I penned entire volumes on yellow legal pads while he sat in prison,  loaded with Bible verses and the usual spiritual cheer-leading. His responses landed like a song in my mailbox, stacked with questions about God, loopy script devoid of punctuation but pulled hard toward possibility. Robert had found God apart from us, and I know nothing of the jailhouse Jesus. But I know He cannot be outrun. He sniffs people out in dark corners where they’re positioned to listen. I know this from experience, from a different kind of jail.

Yet all around were Christians who found themselves incapable of holding a steady gaze when I glowed about the redemption of my newest son. Their skepticism showed its face in the single arch of an eyebrow, and I burned with unholiness. Others dove straight into the deep end of my hallelujah, and I worried I hadn’t given them the full story.

The truth is, opinions had no bearing on the gravity of the miracle.

Wait, was it a miracle? Or was I just naive? I became vigilant about Robert’s spiritual health, constantly taking his pulse, checking his vitals, looking past his pain in search of fire. I was a good mom, after all. My status hinged on it staying lit.

Over time, it quieted. I grew satisfied with just a few curls of smoke.

He was released from prison.
He moved in to our home, and the roots of our love pulled us equally under, anchoring us as a family.
He moved toward us, and away from God.
He sat in the dark — we sat there with him — and he said he wanted us forever, but not our faith.
OLYMPUS DIGITAL CAMERA

The longer I’m a mom, the less I really know.

But here are a few things I do know. I know the church has allowed us to believe our job is to raise children of God, or maybe it’s soldiers for Christ or Jesus Freaks or some other cliche that feeds our hunger for independence and pride. It’s half true at most, and the distinction is important. We are tasked with leading our children well, pointing them to the cross while bearing the unique weight of not owning another’s soul. Nothing more.

I know our kids who look us straight in the eye and say they don’t want God might be the very people God uses to remind us of His unflagging affection and authority.

I know when we default to boring, blanket statements about whether or not we’re getting things “right,” it’s only because we know there are so many glaring things we’re getting wrong. We are all hardwired to self-soothe. We want so badly to sleep at night. I get it. But we are not fooled by our own words. These platitudes do not strengthen the kingdom.

The wrenching truth is, I pray for the salvation of all my children but I can do nothing to secure it.
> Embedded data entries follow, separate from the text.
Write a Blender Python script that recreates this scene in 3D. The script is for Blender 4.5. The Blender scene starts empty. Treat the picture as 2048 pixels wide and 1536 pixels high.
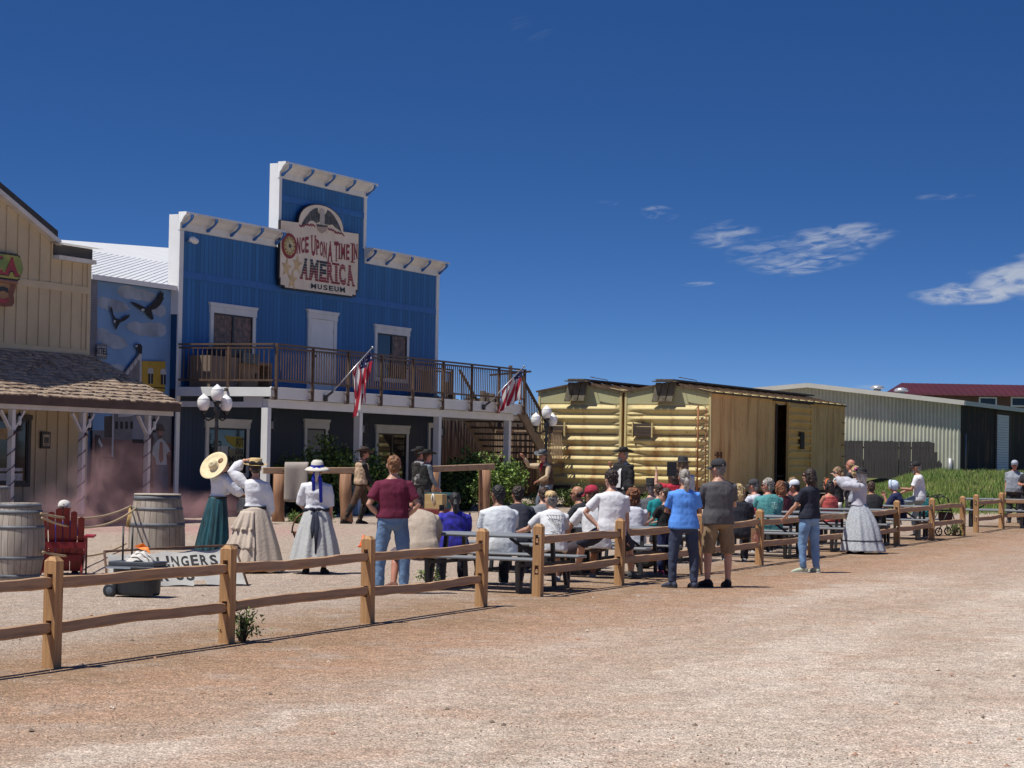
import bpy, bmesh, math, random
from mathutils import Vector, Matrix, noise
rnd = random.Random(11)
PI = math.pi
SC = bpy.context.scene
COL = SC.collection
V = Vector
R = math.radians

# ------------------------------------------------------------ survey helpers
F = 4800.; ROLL = math.atan(.018); PITCH = math.atan(150/4800.); CZ = 1.82; GS = .006
CAM = V((0, 0, CZ))

def ray(px, py):
    x = (px-1024)/F; y = -(py-768)/F
    u = x*math.cos(ROLL)-y*math.sin(ROLL); v = x*math.sin(ROLL)+y*math.cos(ROLL)
    return V((u, math.cos(PITCH)-v*math.sin(PITCH), math.sin(PITCH)+v*math.cos(PITCH)))

def sstep(a, b, x):
    t = min(1, max(0, (x-a)/(b-a))); return t*t*(3-2*t)

def bank_edge(y):
    return 6.32+(min(y, 91.5)-76)*.4354+max(0, y-91.5)*.142

def gz(x, y):
    """height of the ground: a gentle rise away from the road and a grassy bank beyond the boxcars"""
    z = GS*(min(y, 130)-20)
    z += .80*sstep(73, 121, y)*sstep(.8, 4, x-bank_edge(y))
    return z

def G(px, py):
    d = ray(px, py); t = (CZ+GS*20)/(GS*d.y-d.z); p = CAM+d*t
    return V((p.x, p.y, gz(p.x, p.y)))

def at(px, py, D):
    d = ray(px, py); return CAM+d*(D/d.y)

AZ = math.atan(2090/4800)
AX = V((math.sin(AZ), math.cos(AZ), 0)); BX = V((AX.y, -AX.x, 0))   # along the street fronts / out of them
ROTZ = math.atan2(AX.y, AX.x)
P0 = V((-8.528, 61., 0)); PB = V((6.320, 76., 0))

def loc(px, py, b=0, P=P0):
    d = ray(px, py); t = (b+(P-CAM).dot(BX))/d.dot(BX); q = CAM+d*t
    return (q-P).dot(AX), q.z

def endp(px, py, P=PB):
    d = ray(px, py); t = ((P-CAM).dot(AX))/d.dot(AX); q = CAM+d*t
    return (q-P).dot(BX), q.z

# ------------------------------------------------------------ materials
MATS = {}
def nt(name):
    m = bpy.data.materials.new(name); m.use_nodes = True
    N = m.node_tree.nodes; L = m.node_tree.links
    return m, N, L, N['Principled BSDF']

def mix(N, L, fac, a, b, mode='MIX'):
    n = N.new('ShaderNodeMix'); n.data_type = 'RGBA'; n.blend_type = mode
    for s, v in ((n.inputs[0], fac), (n.inputs[6], a), (n.inputs[7], b)):
        if isinstance(v, (int, float)): s.default_value = v
        elif isinstance(v, (tuple, list)): s.default_value = (*v[:3], 1)
        else: L.new(v, s)
    return n.outputs[2]

def noise_n(N, L, scale, vec=None, detail=4, rough=.55, dist=0):
    n = N.new('ShaderNodeTexNoise'); n.inputs['Scale'].default_value = scale
    n.inputs['Detail'].default_value = detail; n.inputs['Roughness'].default_value = rough
    n.inputs['Distortion'].default_value = dist
    if vec is not None: L.new(vec, n.inputs['Vector'])
    return n.outputs['Fac']

def ramp(N, L, fac, pts):
    n = N.new('ShaderNodeValToRGB'); L.new(fac, n.inputs[0])
    e = n.color_ramp.elements
    while len(e) < len(pts): e.new(.5)
    for k, (p, c) in enumerate(pts):
        e[k].position = p; e[k].color = (c, c, c, 1) if isinstance(c, (int, float)) else (*c, 1)
    return n.outputs[0]

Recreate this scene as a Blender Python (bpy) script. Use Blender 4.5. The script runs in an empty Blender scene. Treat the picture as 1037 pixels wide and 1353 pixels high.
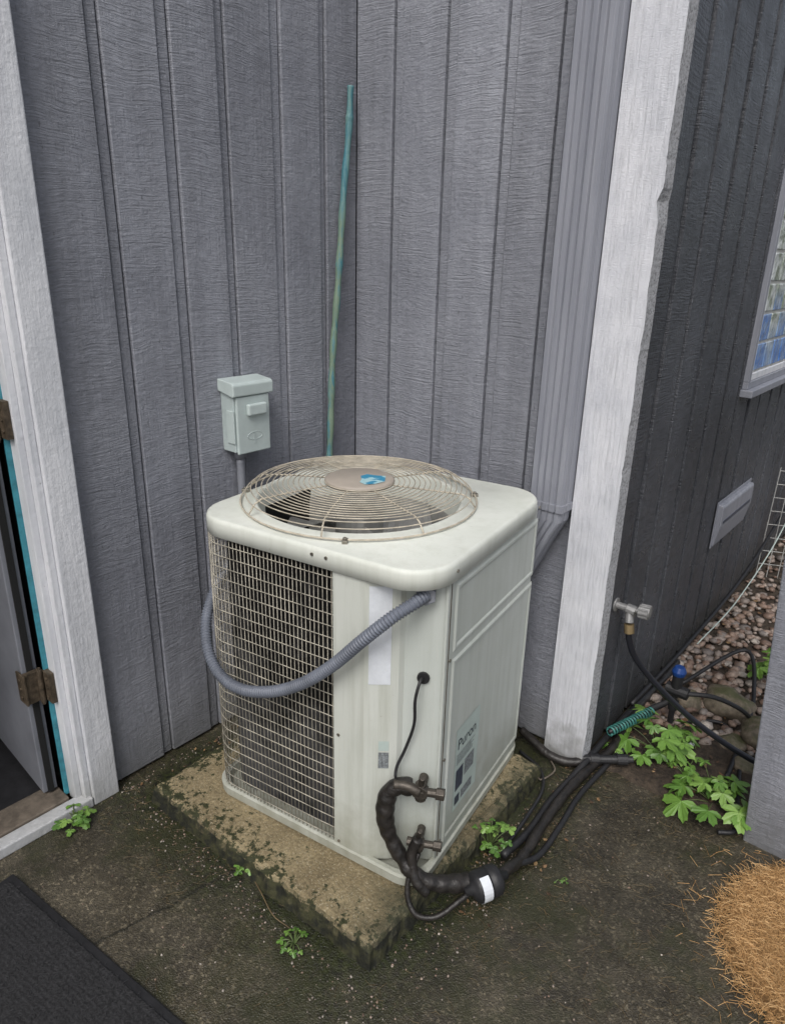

There are moms who have “heard from the Lord” that their children will all come to serve Christ. I am not her.I do hear from the Lord. Our talks are unfancy treasure, infusing the air around me. They are my feet on the pavement, my hand on my child’s cheek, the water beating down on my shoulders in the morning, the closed fists of blossoms making promises they will keep. He loves me. He adores you. He created Robert in His image, with intention. I can be sure of this.

Our job is not to lasso our kids’ hearts for God then hand Him the rope.

We cannot tie our goodness to an outcome that was never ours to create. We’ve gotten this all wrong. Our job is to reflect His goodness while we are here in the land of the fumbling, wrecking-ball living.

It’s time to reshape this narrative.

When I walk in my limitations, I am a good mom.
When I remember my cupboards are bare of power and sovereignty, I am a good mom.
When I have the courage to look at my screw-ups and past theirs, I am a good mom.
When I am willing to see myself in their thin places, I am a good mom.
When I pull my wanderer into a tight hug and promise there is no end to my love, I am a good mom.
When I speak the truth, pray, and hold up my light with shaking arms because it’s all I know to do, I am a good mom.

When I never stop hoping, I am a good mom.

God holds us in His palm. We can only feel the ground under our own two feet.
But it’s bright here. It’s warm. We radiate the goodness of our safe place.
It’s impossible to know who might be moving toward the light on our faces.

Maybe that’s the whole point and perhaps it is exactly enough.